3D scene scripts:

- - - - - - -

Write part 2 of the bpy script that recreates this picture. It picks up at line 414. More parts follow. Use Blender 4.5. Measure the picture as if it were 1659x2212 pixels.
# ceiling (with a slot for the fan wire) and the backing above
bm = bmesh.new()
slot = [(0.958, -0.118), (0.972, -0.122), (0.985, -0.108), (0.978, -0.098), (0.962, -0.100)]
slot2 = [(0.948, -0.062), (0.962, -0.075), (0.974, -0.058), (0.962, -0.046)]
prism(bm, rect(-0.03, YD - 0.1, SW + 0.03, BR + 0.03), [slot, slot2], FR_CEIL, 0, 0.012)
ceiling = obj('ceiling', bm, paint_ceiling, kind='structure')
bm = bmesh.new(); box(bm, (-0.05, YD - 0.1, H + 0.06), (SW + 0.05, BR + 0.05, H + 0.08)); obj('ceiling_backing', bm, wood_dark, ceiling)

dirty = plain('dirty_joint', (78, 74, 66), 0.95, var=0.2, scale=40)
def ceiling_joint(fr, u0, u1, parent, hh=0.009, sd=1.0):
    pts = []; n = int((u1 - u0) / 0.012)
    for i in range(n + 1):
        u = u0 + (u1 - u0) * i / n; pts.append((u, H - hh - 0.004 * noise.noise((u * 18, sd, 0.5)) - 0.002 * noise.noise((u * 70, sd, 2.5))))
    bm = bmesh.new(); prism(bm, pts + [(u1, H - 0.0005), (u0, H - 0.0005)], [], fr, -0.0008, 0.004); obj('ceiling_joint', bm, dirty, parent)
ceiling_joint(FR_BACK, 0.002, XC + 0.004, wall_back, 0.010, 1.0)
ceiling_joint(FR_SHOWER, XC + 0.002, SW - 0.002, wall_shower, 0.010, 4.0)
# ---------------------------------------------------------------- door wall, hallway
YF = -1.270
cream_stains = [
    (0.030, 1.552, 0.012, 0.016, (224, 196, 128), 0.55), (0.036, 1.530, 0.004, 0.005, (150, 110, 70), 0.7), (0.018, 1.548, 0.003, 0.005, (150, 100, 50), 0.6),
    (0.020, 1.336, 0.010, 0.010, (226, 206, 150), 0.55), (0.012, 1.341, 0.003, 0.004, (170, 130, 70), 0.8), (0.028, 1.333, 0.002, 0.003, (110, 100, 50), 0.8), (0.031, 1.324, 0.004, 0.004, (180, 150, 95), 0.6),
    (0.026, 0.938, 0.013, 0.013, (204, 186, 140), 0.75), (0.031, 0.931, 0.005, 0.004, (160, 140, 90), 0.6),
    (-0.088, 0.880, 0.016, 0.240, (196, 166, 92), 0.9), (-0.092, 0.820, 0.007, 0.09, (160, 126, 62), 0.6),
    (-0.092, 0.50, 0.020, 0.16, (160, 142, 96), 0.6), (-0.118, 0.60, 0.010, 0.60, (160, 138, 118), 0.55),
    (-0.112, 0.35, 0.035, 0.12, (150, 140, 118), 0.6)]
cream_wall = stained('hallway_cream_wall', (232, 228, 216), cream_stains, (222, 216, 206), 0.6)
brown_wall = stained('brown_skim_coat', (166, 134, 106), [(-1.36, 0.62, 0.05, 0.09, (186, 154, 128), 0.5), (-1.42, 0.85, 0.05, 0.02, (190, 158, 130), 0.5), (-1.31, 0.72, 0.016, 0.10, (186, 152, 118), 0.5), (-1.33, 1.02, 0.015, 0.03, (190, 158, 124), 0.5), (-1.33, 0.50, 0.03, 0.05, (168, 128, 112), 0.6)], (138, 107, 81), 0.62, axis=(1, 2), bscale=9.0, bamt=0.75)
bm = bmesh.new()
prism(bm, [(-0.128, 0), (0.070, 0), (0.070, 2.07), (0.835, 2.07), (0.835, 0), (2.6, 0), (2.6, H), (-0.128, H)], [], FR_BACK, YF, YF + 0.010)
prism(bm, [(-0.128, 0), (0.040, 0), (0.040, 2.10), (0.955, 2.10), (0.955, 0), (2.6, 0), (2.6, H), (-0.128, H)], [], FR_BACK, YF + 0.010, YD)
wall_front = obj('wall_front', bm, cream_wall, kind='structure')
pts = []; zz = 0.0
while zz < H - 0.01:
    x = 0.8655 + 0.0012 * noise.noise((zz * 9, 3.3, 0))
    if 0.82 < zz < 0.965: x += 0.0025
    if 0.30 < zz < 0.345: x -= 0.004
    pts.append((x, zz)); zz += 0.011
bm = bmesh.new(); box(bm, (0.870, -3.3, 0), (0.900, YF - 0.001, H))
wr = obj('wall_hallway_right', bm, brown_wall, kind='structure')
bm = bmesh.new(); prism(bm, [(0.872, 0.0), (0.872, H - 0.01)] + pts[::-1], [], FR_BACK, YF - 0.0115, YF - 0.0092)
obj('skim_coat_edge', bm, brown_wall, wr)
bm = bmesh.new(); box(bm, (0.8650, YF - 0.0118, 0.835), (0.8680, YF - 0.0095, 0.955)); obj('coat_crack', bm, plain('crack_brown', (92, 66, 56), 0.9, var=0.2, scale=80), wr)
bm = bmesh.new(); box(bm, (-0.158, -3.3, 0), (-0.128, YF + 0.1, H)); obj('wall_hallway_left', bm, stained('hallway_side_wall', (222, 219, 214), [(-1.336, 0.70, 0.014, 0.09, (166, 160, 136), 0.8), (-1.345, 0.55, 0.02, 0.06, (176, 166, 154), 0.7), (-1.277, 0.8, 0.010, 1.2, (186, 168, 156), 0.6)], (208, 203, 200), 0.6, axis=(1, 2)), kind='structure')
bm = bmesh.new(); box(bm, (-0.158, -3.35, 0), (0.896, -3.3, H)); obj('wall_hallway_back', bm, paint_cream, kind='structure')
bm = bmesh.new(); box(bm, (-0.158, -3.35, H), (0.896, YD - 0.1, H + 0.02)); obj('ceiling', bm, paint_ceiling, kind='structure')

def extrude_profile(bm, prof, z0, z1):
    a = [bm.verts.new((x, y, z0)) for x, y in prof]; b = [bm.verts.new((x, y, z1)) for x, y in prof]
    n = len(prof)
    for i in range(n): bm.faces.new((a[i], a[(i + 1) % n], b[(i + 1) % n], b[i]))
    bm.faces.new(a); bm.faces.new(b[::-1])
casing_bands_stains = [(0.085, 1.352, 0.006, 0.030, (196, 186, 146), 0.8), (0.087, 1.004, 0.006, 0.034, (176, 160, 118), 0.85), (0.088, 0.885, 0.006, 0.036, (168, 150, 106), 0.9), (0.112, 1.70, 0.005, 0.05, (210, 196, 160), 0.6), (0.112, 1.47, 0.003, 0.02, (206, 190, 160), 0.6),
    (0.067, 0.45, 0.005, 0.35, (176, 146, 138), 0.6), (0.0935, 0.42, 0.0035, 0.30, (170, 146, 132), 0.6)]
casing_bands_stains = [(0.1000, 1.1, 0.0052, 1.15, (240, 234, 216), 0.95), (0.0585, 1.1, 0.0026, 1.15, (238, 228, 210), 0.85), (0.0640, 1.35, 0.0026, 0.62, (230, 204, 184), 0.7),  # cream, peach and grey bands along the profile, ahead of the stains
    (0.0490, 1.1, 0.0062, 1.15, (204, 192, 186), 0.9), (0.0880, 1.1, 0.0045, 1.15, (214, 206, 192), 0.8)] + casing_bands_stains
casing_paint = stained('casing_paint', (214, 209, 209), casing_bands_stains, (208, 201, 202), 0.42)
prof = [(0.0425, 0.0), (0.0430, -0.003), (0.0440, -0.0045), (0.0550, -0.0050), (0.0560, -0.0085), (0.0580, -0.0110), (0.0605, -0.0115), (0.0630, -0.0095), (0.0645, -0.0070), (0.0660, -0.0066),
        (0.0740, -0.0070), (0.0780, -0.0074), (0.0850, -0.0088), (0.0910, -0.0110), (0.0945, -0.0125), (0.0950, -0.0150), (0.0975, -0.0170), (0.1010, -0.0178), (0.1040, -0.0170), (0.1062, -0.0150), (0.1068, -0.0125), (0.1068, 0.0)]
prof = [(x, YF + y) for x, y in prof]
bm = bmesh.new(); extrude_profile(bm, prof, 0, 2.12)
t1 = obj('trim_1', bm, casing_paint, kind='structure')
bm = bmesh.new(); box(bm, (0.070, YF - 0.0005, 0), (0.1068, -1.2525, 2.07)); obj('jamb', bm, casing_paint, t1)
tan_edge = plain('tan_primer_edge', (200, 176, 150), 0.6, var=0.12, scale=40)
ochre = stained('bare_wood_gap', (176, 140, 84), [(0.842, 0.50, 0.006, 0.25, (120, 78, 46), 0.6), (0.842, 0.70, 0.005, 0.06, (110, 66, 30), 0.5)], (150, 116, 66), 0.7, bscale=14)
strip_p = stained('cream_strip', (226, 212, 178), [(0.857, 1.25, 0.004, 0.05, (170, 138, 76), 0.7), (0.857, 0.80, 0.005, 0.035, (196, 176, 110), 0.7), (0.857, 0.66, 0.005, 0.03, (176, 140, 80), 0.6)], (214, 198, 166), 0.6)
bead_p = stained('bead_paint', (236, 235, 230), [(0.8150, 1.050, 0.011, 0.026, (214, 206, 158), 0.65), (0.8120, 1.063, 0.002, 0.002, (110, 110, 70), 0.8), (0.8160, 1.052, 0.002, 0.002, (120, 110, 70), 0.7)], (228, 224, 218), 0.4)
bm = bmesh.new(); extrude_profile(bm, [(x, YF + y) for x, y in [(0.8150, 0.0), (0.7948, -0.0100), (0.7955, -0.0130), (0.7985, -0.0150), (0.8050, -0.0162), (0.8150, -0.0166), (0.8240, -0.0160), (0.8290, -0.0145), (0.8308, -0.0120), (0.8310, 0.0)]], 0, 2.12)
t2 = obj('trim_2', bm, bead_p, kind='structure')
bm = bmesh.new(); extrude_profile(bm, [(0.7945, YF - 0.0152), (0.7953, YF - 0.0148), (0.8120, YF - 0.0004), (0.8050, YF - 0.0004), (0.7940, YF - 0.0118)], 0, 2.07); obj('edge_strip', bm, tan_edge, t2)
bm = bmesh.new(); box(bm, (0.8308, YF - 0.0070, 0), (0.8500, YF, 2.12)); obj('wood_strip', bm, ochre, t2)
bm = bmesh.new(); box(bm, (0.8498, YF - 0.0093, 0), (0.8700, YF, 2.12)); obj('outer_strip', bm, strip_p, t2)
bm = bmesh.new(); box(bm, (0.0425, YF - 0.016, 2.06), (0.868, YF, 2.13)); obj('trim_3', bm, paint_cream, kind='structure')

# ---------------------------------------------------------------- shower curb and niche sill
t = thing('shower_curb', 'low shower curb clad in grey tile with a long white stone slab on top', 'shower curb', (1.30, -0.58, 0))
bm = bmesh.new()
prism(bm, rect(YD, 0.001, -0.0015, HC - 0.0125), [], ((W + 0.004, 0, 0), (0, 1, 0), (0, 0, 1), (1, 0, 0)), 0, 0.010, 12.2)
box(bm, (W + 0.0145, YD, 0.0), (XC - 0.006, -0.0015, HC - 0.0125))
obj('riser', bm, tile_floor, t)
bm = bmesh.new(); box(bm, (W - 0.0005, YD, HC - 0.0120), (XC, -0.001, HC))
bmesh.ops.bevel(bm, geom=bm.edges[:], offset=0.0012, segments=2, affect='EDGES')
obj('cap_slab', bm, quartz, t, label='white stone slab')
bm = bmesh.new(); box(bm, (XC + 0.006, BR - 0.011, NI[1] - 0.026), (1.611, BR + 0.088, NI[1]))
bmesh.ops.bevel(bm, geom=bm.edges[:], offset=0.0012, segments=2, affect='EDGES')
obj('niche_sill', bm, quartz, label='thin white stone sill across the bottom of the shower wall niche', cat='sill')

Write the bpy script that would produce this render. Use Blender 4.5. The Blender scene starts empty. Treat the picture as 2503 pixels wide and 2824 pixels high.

- - - - - - -

**REQUIRED TASK**
List the lines of the records where "Blender" occurs.

**RESULT FOR THIS TASK**
Write part 2 of the bpy script that recreates this picture. It picks up at line 414. More parts follow. Use Blender 4.5. Measure the picture as if it were 1659x2212 pixels.
Write the bpy script that would produce this render. Use Blender 4.5. The Blender scene starts empty. Treat the picture as 2503 pixels wide and 2824 pixels high.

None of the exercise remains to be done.